No átrio principal da praça, Morante contempla as várias placas que ali perpectuam tantas efemérides e tantos nomes grandes do mundo tauromáquico que por esta praça passaram. Detém-se alguns momentos diante da última que ali foi descerrada, no passado dia 7, em homenagem aos 40 anos de alternativa de João Moura. “Um Maestro do toureio a cavalo!”, diz.
Visitamos depois o Salão Nobre e o Museu do Campo Pequeno, onde está um traje de luces azul e ouro que ele mesmo ofereceu. Perde-se a apreciar os cartazes e as fotos antigas, percorre demoradamente todos os cantos do museu.

"Espero que dia 5 de Julho
aconteça no Campo Pequeno
uma grande noite de arte!"

E no camarote presidencial volta a fixar a praça, as bancadas, a arena: “Encanta-me esta praça, é linda”.
Pergunto-lhe pelo filho, se também vai ser toureiro:
“Fez agora 11 anos e acho que não vai ser toureiro, prefere o futebol, joga muito bem”.
Morante fixa pela última vez a praça de toiros do Campo Pequeno. Vai regressar a Espanha, com tempo ainda para uma paragem na Golegã, onde se delicia com o bife do Café Central na companhia do histórico toureiro Ricardo Chibanga. No dia seguinte, sábado, toureia em Plasencia, onde corta duas orelhas e sai em ombros com Ferrera e Roca Rey.

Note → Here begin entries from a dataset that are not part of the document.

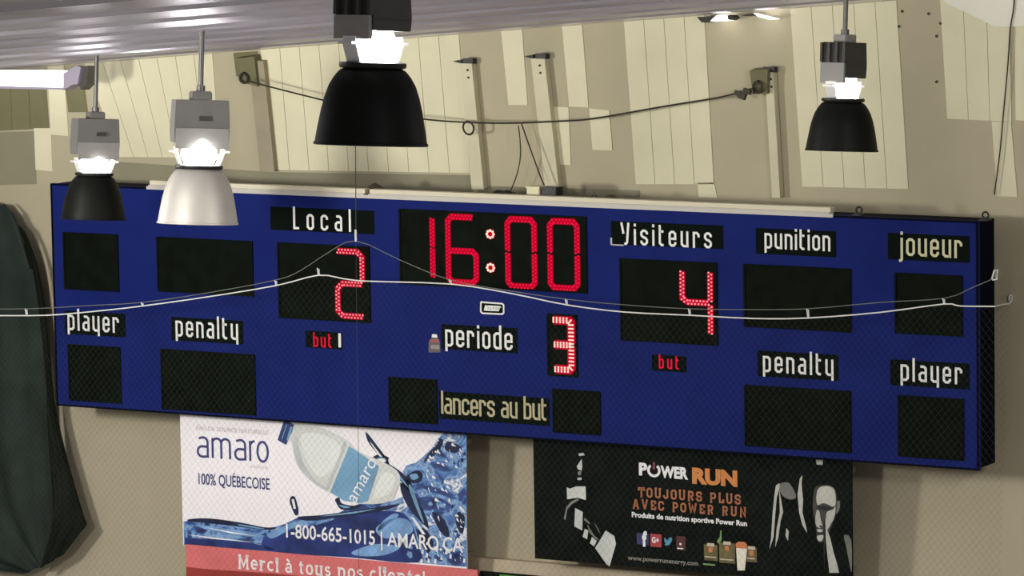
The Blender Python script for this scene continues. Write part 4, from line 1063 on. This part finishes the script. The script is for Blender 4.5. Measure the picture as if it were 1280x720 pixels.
for x in (33, 178, 345, 398, 563, 708, 862, 1010, 1180):
    yt, yb = lerp_path(HEAD, x-1.5), lerp_path(ROPE, x)
    if x == 398: yt = yb-9
    bm = BM(); tube(bm, [NETP.at(x-1.5, yt), NETP.at(x-.6, (yt+yb)/2, .004), NETP.at(x, yb)], .0045, 5)
    tube(bm, [NETP.at(x+.6, yt+1), NETP.at(x+1.2, yb-1)], .0035, 5)
    obj('rope_tie', bm, M['rope'], net)
for pts_ in ([(1240, 349), (1243, 338), (1247, 337), (1246, 349), (1241, 350)],):
    bm = BM(); tube(bm, [NETP.at(x, y) for x, y in pts_], .0055, 5); obj('rope_tie', bm, M['rope'], net)
for p_ in (end_r, end_h):
    bm = BM(); ring(bm, p_+Vector((0, 0, .02)), (0, 1, 0), (0, 0, 1), .022, .006, 14); tube(bm, [p_+Vector((0, 0, .02)), p_+Vector((0, .04, .02))], .007); obj('wall_hook', bm, M['rope'], net)
bm = BM()
tube(bm, [NETP.at(444, -30), NETP.at(444.5, 180), NETP.at(445, 288)], .0032, 5)
tube(bm, [NETP.at(445, 301), NETP.at(446, 420), NETP.at(448, 560), NETP.at(449, 760)], .0016, 5)
obj('drop_cord', bm, M['cord'], net)
bm = BM(); tube(bm, [NETP.at(444.5, 287), NETP.at(445, 302)], .0075, 6); obj('cord_sleeve', bm, M['rope'], net)
# netting: crossing strands below the rope
rx = np.array([p.x for p in spline(RP, 4)]); rz = np.array([p.z for p in spline(RP, 4)]); order = np.argsort(rx); rx, rz = rx[order], rz[order]
x_min, x_max = float(rx[0]), float(rx[-1]); ZLOW = -2.3; STEP = .046
bm = BM()
ts = np.linspace(0, 2.6, 261)
for sgn in (-1, 1):
    x = x_min-2.6
    while x < x_max+2.6:
        # strand passes (x, ZLOW) and climbs at 45 degrees in the direction sgn
        X_ = x+sgn*ts; Z_ = ZLOW+ts*1.15
        inside = (X_ > x_min) & (X_ < x_max) & (Z_ < np.interp(X_, rx, rz))
        if inside.any():
            i0 = int(np.argmax(inside)); i1 = len(ts)-1-int(np.argmax(inside[::-1]))
            if i1-i0 > 3: tube(bm, [(X_[i0], -.42, Z_[i0]), (X_[i1], -.42, Z_[i1])], .00042, 3, False)
        x += STEP
obj('netting', bm, M['net'], net)
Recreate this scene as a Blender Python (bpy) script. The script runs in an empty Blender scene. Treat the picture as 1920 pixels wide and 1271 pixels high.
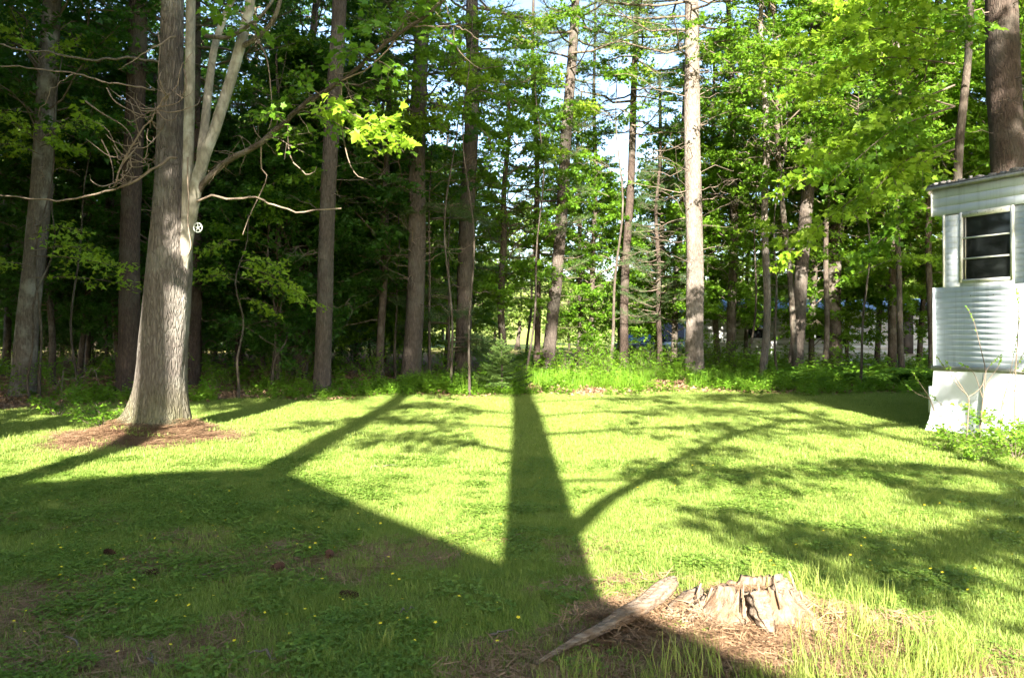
import bpy, math
import numpy as np
from mathutils import Matrix, Vector

R = math.radians
SC = bpy.context.scene
COL = SC.collection

# ------------------------------------------------------------------ camera, sky, sun, exposure
CAM_H, FPX, HOR = 1.65, 1464.0, 620.0
cam = bpy.data.cameras.new('camera'); camo = bpy.data.objects.new('camera', cam); COL.objects.link(camo)
cam.sensor_width = 36.0; cam.lens = 36.0 * FPX / 1920.0
cam.shift_y = -(635.5 - HOR) / 1920.0
cam.clip_start = 0.05; cam.clip_end = 3000
camo.location = (0, 0, CAM_H); camo.rotation_euler = (R(90), 0, 0)
SC.camera = camo

SUN_EL = 26.0
TE = math.tan(R(SUN_EL))
W = bpy.data.worlds.new('World'); SC.world = W; W.use_nodes = True
wn = W.node_tree; bg = wn.nodes['Background']
sky = wn.nodes.new('ShaderNodeTexSky'); sky.sky_type = 'NISHITA'; sky.sun_disc = False
sky.sun_elevation = R(SUN_EL); sky.sun_rotation = R(180); sky.altitude = 200; sky.dust_density = 1.6; sky.air_density = 1.0; sky.ozone_density = 1.0
wn.links.new(sky.outputs[0], bg.inputs[0]); bg.inputs[1].default_value = 0.075
sl = bpy.data.lights.new('sun', 'SUN'); sl.energy = 5.0; sl.angle = R(0.5); sl.color = (1.0, 0.94, 0.84)
so = bpy.data.objects.new('sun', sl); COL.objects.link(so); so.rotation_euler = (R(90 - SUN_EL), 0, 0); so.location = (0, -30, 30)
V = SC.view_settings
V.view_transform = 'Standard'; V.look = 'None'; V.gamma = 1.0; V.use_curve_mapping = False; V.exposure = 2.8
C = SC.cycles
C.max_bounces = 6; C.diffuse_bounces = 3; C.glossy_bounces = 2; C.transmission_bounces = 4; C.transparent_max_bounces = 4
C.use_adaptive_sampling = True; C.adaptive_threshold = 0.02; C.use_denoising = True
C.sample_clamp_indirect = 6.0; C.caustics_reflective = False; C.caustics_refractive = False
try:
    C.denoiser = 'OPENIMAGEDENOISE'; C.denoising_prefilter = 'ACCURATE'
except Exception: pass

rng = np.random.default_rng(7)

# ------------------------------------------------------------------ helpers
def A(*v): return np.array(v, dtype=np.float64)
def unit(v): return v / np.maximum(np.linalg.norm(v, axis=-1, keepdims=True), 1e-9)
def pos(px, py, d): return A((px - 960) / FPX * d, d, CAM_H - (py - HOR) / FPX * d)
def X(px, d): return (px - 960) / FPX * d

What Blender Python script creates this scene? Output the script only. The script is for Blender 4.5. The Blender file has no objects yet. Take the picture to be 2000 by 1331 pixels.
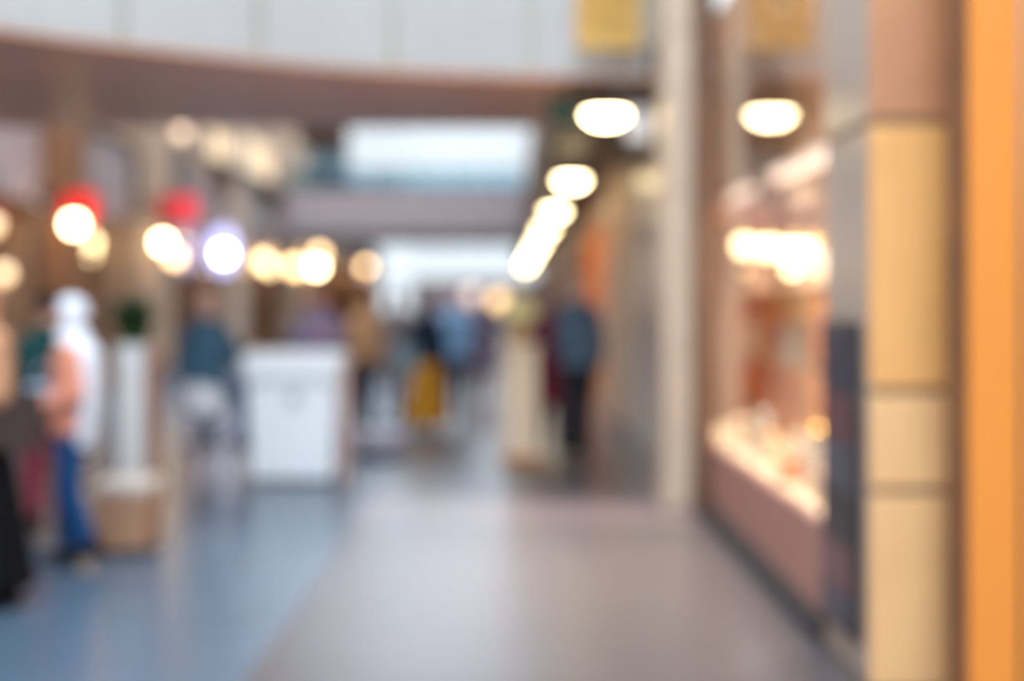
import bpy, bmesh, math, random
from mathutils import Vector, Matrix
random.seed(7)
sc = bpy.context.scene
COL = sc.collection
PI = math.pi

# ------------------------------------------------------------------ camera
F_PX = 2778.0                       # 50 mm lens on a 36 mm sensor, 2000 px wide frame
EYE = 1.6
VPX, VPY = 995.0, 580.0             # vanishing point of the hall in the photograph
cam = bpy.data.cameras.new('camera')
cam.lens = 50.0
cam.sensor_width = 36.0
cam.shift_x = (1000 - VPX) / 2000.0
cam.shift_y = -(665.5 - VPY) / 2000.0
cam.dof.use_dof = True
cam.dof.focus_distance = 1.8
cam.dof.aperture_fstop = 1.15
cam.clip_end = 400
camo = bpy.data.objects.new('camera', cam)
camo.location = (0, 0, EYE)
camo.rotation_euler = (PI / 2, 0, 0)
COL.objects.link(camo)
sc.camera = camo

# ------------------------------------------------------------------ world, exposure
w = bpy.data.worlds.new('sky')
sc.world = w
w.use_nodes = True
bgn = w.node_tree.nodes['Background']
bgn.inputs[0].default_value = (0.77, 0.89, 1.0, 1)
bgn.inputs[1].default_value = 3.8
sc.view_settings.view_transform = 'Standard'
sc.view_settings.look = 'None'
sc.view_settings.exposure = 0.62
sc.view_settings.gamma = 1.0
sc.view_settings.use_curve_mapping = False
sc.cycles.max_bounces = 8
sc.cycles.transparent_max_bounces = 16
sc.cycles.caustics_reflective = False
sc.cycles.caustics_refractive = False


# ------------------------------------------------------------------ materials
def lin(c):
    out = []
    for v in c:
        v = v / 255.0
        out.append(v / 12.92 if v <= 0.04045 else ((v + 0.055) / 1.055) ** 2.4)
    return out


M = {}


def mat(name, rgb, rough=0.6, metal=0.0, var=0.08, scale=6.0, bump=0.05, spec=0.5, coat=0.0, emit=0.0, ecol=None):
    m = bpy.data.materials.new(name)
    m.use_nodes = True
    nt = m.node_tree
    b = nt.nodes['Principled BSDF']
    c = lin(rgb)
    tc = nt.nodes.new('ShaderNodeTexCoord')
    nz = nt.nodes.new('ShaderNodeTexNoise')
    nz.inputs['Scale'].default_value = scale
    nz.inputs['Detail'].default_value = 4
    nt.links.new(tc.outputs['Object'], nz.inputs['Vector'])
    rp = nt.nodes.new('ShaderNodeValToRGB')
    rp.color_ramp.elements[0].position = 0.3
    rp.color_ramp.elements[1].position = 0.7
    rp.color_ramp.elements[0].color = [max(0, v * (1 - var)) for v in c] + [1]
    rp.color_ramp.elements[1].color = [min(1, v * (1 + var)) for v in c] + [1]
    nt.links.new(nz.outputs['Fac'], rp.inputs['Fac'])
    nt.links.new(rp.outputs['Color'], b.inputs['Base Color'])
    if bump > 0:
        n2 = nt.nodes.new('ShaderNodeTexNoise')
        n2.inputs['Scale'].default_value = scale * 8
        nt.links.new(tc.outputs['Object'], n2.inputs['Vector'])
        bp = nt.nodes.new('ShaderNodeBump')
        bp.inputs['Strength'].default_value = bump
        bp.inputs['Distance'].default_value = 0.01
        nt.links.new(n2.outputs['Fac'], bp.inputs['Height'])
        nt.links.new(bp.outputs['Normal'], b.inputs['Normal'])
    b.inputs['Roughness'].default_value = rough
    b.inputs['Metallic'].default_value = metal
    b.inputs['Specular IOR Level'].default_value = spec
    b.inputs['Coat Weight'].default_value = coat
    if emit > 0:
        b.inputs['Emission Color'].default_value = lin(ecol or rgb) + [1]
        b.inputs['Emission Strength'].default_value = emit
    M[name] = m
    return m


def glass(name, tint, rough=0.0, ior=1.5):
    m = bpy.data.materials.new(name)
    m.use_nodes = True
    nt = m.node_tree
    for n in list(nt.nodes):
        nt.nodes.remove(n)
    o = nt.nodes.new('ShaderNodeOutputMaterial')
    # Schlick reflectance of a thin pane, the same from either side
    ge = nt.nodes.new('ShaderNodeNewGeometry')
    dp = nt.nodes.new('ShaderNodeVectorMath')
    dp.operation = 'DOT_PRODUCT'
    nt.links.new(ge.outputs['Normal'], dp.inputs[0])
    nt.links.new(ge.outputs['Incoming'], dp.inputs[1])

    def mth(op, a, b):
        n = nt.nodes.new('ShaderNodeMath')
        n.operation = op
        for i_, v in enumerate((a, b)):
            if v is None:
                continue
            if isinstance(v, (int, float)):
                n.inputs[i_].default_value = v
            else:
                nt.links.new(v, n.inputs[i_])
        return n.outputs[0]
    f0 = ((ior - 1) / (ior + 1)) ** 2
    ca = mth('ABSOLUTE', dp.outputs['Value'], None)
    p5 = mth('POWER', mth('SUBTRACT', 1.0, ca), 5.0)
    rf = mth('ADD', mth('MULTIPLY', p5, 1 - f0), f0)
    tr = nt.nodes.new('ShaderNodeBsdfTransparent')
    tr.inputs[0].default_value = list(tint) + [1]
    gl = nt.nodes.new('ShaderNodeBsdfGlossy')
    gl.inputs['Roughness'].default_value = rough
    mx = nt.nodes.new('ShaderNodeMixShader')
    nt.links.new(rf, mx.inputs[0])
    nt.links.new(tr.outputs[0], mx.inputs[1])
    nt.links.new(gl.outputs[0], mx.inputs[2])
    nt.links.new(mx.outputs[0], o.inputs[0])
    M[name] = m
    return m


def lampmat(name, rgb, strength):
    m = bpy.data.materials.new(name)
    m.use_nodes = True
    nt = m.node_tree
    b = nt.nodes['Principled BSDF']
    c = lin(rgb)
    b.inputs['Base Color'].default_value = [0.8, 0.8, 0.8, 1]
    b.inputs['Emission Color'].default_value = c + [1]
    b.inputs['Emission Strength'].default_value = strength
    M[name] = m
    return m


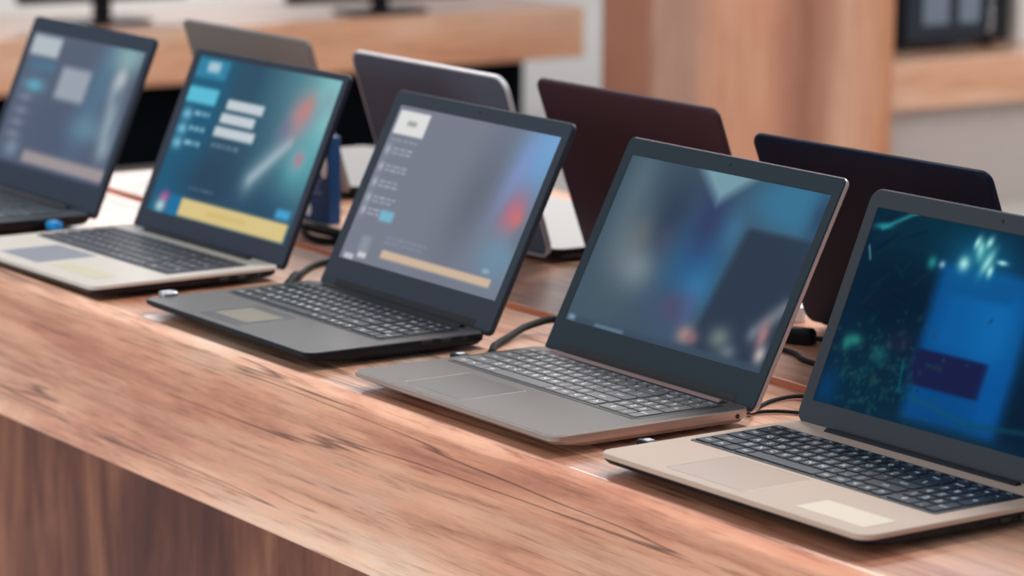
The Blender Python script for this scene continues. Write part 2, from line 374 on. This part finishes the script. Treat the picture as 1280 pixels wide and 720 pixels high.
def display(parent, pic, u0, u1, v0, v1, y):
    bm = bmesh.new()
    lay = bm.loops.layers.float_color.new('screen')
    a = pic.a; lin = np.where(a <= .04045, a / 12.92, ((np.maximum(a, 0) + .055) / 1.055) ** 2.4)
    gv = [[bm.verts.new((u0 + (u1 - u0) * i / (NU - 1), v1 + (v0 - v1) * j / (NV - 1), y)) for i in range(NU)] for j in range(NV)]
    for j in range(NV - 1):
        for i in range(NU - 1):
            f = bm.faces.new((gv[j][i], gv[j + 1][i], gv[j + 1][i + 1], gv[j][i + 1]))
            for lp, (jj, ii) in zip(f.loops, ((j, i), (j + 1, i), (j + 1, i + 1), (j, i + 1))): lp[lay] = (*lin[jj, ii], 1)
    # give the panel a real thickness
    e = [bm.verts.new((x, v, y - .0012)) for x, v in ((u0, v1), (u0, v0), (u1, v0), (u1, v1))]
    bm.faces.new((e[3], e[2], e[1], e[0]))
    for line, p0, p1 in (([gv[j][0] for j in range(NV)], e[0], e[1]), (gv[-1], e[1], e[2]), ([gv[j][-1] for j in range(NV - 1, -1, -1)], e[2], e[3]), (gv[0][::-1], e[3], e[0])):
        bm.faces.new([p0, p1] + list(reversed(line)))
    return mesh_obj('display', bm, M['screen'], parent)

# ------------------------------------------------------------------ laptop
LID_T = .0075
def lid(root, st, Wl, yh, zh, H, t, dx, scr=None, pic=None):
    """lid local frame: X across, Y up the lid, Z towards the user"""
    def place(o):
        o.location = (dx, yh, zh); o.rotation_euler = (PI / 2 - t, 0, 0)
    r = st.get('lid_r', .008)
    bm = bmesh.new()
    slab(bm, Wl, H, r, [(-LID_T, .004), (-LID_T + .0012, .0016), (-LID_T + .003, .0004), (-.0016, 0), (-.0006, .0004)], 0, H / 2, n=6)
    L_ = mesh_obj('lid', bm, [st['lid']], root); place(L_)
    if st.get('rim'):
        bm = bmesh.new(); ring_plate(bm, Wl + .0024, H + .0024, r + .0012, Wl - .002, H - .002, r - .001, -.0072, -.0006, 0, H / 2, 0, H / 2, n=6)
        mesh_obj('lid_rim', bm, st['rim'], L_)['label'] = 'bright silver rim'
    if scr:
        u0, u1, v0, v1 = scr; g = .0006
        bm = bmesh.new()
        ring_plate(bm, Wl - .0024, H - .0024, r - .0012, u1 - u0, v1 - v0, .001, -.0010, .0012, 0, H / 2, (u0 + u1) / 2, (v0 + v1) / 2)
        mesh_obj('bezel', bm, st['bezel'], L_)
        display(L_, pic, u0 - g, u1 + g, v0 - g, v1 + g, .0002)
        bm = bmesh.new(); slab(bm, .004, .004, .002, [(.0008, 0), (.0014, .0003)], 0, (v1 + H) / 2, n=4)
        mesh_obj('webcam', bm, M['lens'], L_)
        if st.get('chin'):
            bm = bmesh.new(); slab(bm, Wl * .82, .011, .002, [(.0008, 0), (.0015, .0003)], 0, .0085, n=3); mesh_obj('hinge_gap_strip', bm, M['recess'], L_)  # black strip standing in for the shaded gap below the lid
        if st.get('badge'):
            bm = bmesh.new(); slab(bm, .034, .004, .001, [(.0010, 0), (.0014, .0002)], 0, (v0) * .5, n=3); mesh_obj('badge', bm, st['badge'], L_)
    return L_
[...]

Outras corridas vão entretanto decorrer até que Morante chegue no próximo dia 5 de Julho ao Campo Pequeno para aquela que é uma das noites mais esperadas da temporada lisboeta. Ele e Manzanares, que regressa também a Lisboa depois de no ano passado ter saído em ombros pela porta grande.
“Espero que a praça encha, que os toiros de Paulo Caetano invistam e que possamos oferecer aos aficionados uma grande noite de arte”, diz, em jeito de remate.
E segue. Não foi a primeira vez que estive com Morante. Ainda no ano passado desfrutámos juntos numa animada noite no Hotel Rio pela Feira de Badajoz. Mas ele surpreende sempre. É um homem diferente. E um toureiro único.
Mítico. Lá está, como Joselito “El Gallo” e Juan Belmonte o foram. Houve, há toureiros, que marcam épocas e marcam a diferença. Este com quem passei a manhã de sexta-feira é um deles.